— BEGIN —
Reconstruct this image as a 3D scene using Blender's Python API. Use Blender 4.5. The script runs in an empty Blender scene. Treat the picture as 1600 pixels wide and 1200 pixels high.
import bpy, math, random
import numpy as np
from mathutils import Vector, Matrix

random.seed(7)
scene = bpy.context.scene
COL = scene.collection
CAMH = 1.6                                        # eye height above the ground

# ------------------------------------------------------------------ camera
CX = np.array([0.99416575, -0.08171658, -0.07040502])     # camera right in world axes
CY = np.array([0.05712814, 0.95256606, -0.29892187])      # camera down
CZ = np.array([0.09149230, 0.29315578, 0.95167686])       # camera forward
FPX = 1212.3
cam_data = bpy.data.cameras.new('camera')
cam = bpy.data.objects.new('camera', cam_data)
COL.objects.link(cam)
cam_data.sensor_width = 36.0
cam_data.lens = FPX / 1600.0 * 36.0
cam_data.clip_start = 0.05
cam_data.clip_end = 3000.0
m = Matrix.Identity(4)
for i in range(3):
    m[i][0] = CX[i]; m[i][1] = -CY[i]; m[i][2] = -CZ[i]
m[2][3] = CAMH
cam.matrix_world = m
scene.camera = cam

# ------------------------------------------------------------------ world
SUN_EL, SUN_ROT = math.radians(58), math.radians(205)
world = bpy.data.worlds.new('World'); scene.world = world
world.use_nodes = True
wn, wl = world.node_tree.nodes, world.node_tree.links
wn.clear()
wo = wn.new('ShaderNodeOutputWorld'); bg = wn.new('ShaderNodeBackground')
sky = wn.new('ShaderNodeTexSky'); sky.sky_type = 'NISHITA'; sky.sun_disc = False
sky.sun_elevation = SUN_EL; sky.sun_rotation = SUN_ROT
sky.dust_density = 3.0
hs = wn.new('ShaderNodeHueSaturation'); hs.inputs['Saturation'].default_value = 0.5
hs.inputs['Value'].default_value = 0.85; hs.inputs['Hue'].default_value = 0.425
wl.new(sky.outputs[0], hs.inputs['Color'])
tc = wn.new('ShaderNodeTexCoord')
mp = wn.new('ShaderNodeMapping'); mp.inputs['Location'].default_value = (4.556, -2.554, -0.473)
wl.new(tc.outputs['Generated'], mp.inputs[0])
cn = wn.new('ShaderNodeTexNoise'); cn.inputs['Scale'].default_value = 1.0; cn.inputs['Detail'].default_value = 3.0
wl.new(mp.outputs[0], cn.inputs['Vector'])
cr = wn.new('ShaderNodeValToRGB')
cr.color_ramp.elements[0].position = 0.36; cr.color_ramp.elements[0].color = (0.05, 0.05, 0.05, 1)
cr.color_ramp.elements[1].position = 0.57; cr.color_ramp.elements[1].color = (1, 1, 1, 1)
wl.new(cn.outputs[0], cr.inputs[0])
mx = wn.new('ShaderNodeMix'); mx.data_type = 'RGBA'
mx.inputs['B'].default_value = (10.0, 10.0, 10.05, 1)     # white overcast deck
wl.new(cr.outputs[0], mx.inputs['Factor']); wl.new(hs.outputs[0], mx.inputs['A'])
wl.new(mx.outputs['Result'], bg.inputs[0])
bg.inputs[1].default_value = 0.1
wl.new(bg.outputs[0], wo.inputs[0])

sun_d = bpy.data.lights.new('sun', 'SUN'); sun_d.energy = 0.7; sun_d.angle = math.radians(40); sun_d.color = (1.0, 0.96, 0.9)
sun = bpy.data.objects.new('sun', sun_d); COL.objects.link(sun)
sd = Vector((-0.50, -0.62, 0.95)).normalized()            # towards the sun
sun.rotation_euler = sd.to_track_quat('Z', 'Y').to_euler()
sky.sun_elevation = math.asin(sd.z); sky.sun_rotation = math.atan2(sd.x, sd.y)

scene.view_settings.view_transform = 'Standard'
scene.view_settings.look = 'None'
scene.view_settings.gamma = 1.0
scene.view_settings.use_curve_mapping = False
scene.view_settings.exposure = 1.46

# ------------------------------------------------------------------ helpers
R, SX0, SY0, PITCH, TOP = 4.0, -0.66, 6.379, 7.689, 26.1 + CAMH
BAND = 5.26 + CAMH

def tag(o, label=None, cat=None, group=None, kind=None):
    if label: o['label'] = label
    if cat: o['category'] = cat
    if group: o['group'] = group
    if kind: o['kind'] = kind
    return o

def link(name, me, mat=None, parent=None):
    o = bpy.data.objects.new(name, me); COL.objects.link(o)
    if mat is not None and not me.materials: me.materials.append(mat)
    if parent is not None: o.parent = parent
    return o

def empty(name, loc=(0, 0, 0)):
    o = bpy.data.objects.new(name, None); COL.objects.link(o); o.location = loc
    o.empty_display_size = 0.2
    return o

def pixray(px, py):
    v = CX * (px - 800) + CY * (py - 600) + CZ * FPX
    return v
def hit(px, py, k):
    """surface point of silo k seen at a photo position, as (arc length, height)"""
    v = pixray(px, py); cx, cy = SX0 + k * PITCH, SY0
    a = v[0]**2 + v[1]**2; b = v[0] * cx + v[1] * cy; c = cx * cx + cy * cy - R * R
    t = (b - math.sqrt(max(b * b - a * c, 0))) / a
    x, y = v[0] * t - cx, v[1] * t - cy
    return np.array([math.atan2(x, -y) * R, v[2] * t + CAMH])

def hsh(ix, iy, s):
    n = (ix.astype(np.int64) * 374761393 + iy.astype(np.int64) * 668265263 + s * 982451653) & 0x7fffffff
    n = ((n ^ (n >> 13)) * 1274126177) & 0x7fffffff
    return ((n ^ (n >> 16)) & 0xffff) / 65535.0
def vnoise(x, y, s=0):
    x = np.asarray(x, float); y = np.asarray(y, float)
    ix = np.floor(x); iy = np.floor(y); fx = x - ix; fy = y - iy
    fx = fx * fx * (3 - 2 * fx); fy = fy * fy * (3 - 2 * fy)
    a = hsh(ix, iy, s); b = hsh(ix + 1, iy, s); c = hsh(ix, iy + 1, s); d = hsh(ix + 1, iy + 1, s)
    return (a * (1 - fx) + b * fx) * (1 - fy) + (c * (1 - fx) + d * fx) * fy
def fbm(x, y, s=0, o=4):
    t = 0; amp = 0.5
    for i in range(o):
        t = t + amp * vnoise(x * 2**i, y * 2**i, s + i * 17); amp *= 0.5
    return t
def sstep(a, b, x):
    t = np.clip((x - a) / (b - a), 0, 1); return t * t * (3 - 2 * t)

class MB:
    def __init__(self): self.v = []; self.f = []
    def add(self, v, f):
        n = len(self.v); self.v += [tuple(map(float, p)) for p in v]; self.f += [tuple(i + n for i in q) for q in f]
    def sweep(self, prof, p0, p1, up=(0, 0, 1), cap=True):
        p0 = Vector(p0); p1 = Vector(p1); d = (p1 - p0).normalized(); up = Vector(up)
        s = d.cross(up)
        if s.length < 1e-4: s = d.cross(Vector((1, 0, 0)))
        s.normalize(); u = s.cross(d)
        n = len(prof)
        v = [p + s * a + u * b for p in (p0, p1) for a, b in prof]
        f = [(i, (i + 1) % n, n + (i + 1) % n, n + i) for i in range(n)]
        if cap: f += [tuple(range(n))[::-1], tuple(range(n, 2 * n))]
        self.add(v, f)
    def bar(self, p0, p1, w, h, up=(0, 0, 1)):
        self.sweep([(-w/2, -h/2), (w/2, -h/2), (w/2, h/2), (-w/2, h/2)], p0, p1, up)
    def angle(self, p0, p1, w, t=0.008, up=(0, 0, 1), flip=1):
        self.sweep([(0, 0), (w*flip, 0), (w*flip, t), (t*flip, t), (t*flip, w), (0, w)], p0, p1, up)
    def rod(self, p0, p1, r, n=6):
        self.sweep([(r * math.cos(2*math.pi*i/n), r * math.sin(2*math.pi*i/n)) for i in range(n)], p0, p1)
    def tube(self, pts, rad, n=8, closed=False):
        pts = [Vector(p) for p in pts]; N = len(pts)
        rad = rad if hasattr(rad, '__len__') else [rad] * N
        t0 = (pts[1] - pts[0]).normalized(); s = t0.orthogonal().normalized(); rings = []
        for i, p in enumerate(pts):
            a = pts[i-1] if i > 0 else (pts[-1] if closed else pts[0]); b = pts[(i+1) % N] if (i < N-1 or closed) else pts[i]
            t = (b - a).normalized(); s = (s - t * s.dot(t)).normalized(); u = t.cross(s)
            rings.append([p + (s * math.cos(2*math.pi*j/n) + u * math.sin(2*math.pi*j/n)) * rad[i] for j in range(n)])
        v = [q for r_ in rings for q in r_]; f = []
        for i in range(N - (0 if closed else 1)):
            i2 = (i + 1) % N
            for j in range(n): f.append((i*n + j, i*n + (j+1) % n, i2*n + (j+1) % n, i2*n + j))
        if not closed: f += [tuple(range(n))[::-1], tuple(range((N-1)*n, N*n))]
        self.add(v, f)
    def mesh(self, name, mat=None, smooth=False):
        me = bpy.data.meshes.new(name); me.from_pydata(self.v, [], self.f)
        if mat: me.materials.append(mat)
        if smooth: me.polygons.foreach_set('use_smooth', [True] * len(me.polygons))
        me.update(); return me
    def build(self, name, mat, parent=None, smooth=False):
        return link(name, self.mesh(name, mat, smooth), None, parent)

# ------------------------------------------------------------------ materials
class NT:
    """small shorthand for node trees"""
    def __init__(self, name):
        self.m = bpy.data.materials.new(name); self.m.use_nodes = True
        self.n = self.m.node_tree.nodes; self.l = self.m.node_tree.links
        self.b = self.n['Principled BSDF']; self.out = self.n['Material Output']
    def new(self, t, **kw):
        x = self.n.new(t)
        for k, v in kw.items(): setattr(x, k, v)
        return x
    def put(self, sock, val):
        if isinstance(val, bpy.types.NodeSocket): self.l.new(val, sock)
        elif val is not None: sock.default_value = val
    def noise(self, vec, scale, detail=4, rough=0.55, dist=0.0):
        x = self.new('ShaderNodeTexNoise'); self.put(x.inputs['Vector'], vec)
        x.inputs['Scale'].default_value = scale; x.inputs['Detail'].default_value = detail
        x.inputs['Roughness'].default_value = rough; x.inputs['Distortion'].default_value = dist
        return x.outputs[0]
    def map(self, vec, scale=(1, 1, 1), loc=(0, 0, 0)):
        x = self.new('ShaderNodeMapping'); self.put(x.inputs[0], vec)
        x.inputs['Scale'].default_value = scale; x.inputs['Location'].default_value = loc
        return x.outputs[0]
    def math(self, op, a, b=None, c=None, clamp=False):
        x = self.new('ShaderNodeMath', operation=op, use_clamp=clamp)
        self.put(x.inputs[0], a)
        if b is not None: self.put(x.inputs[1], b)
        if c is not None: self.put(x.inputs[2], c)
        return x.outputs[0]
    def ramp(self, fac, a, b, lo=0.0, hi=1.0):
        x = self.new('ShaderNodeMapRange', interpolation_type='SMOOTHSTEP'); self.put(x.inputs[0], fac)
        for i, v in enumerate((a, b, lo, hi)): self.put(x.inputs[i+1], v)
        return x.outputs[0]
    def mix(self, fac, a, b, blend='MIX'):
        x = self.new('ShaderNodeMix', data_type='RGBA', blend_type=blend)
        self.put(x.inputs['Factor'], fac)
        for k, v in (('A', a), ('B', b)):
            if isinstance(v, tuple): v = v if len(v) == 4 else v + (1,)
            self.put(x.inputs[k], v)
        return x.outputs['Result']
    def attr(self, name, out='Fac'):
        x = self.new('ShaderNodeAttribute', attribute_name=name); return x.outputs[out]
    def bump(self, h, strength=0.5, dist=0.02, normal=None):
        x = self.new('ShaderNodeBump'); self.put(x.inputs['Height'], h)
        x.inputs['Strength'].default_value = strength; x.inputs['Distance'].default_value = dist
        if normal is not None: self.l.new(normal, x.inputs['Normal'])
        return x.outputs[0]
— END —
● Work instructions
Give the lines again, exactly as they stand, from the beginning of the data through the line with "above the ground".

● Task output
Reconstruct this image as a 3D scene using Blender's Python API. Use Blender 4.5. The script runs in an empty Blender scene. Treat the picture as 1600 pixels wide and 1200 pixels high.
import bpy, math, random
import numpy as np
from mathutils import Vector, Matrix

random.seed(7)
scene = bpy.context.scene
COL = scene.collection
CAMH = 1.6                                        # eye height above the ground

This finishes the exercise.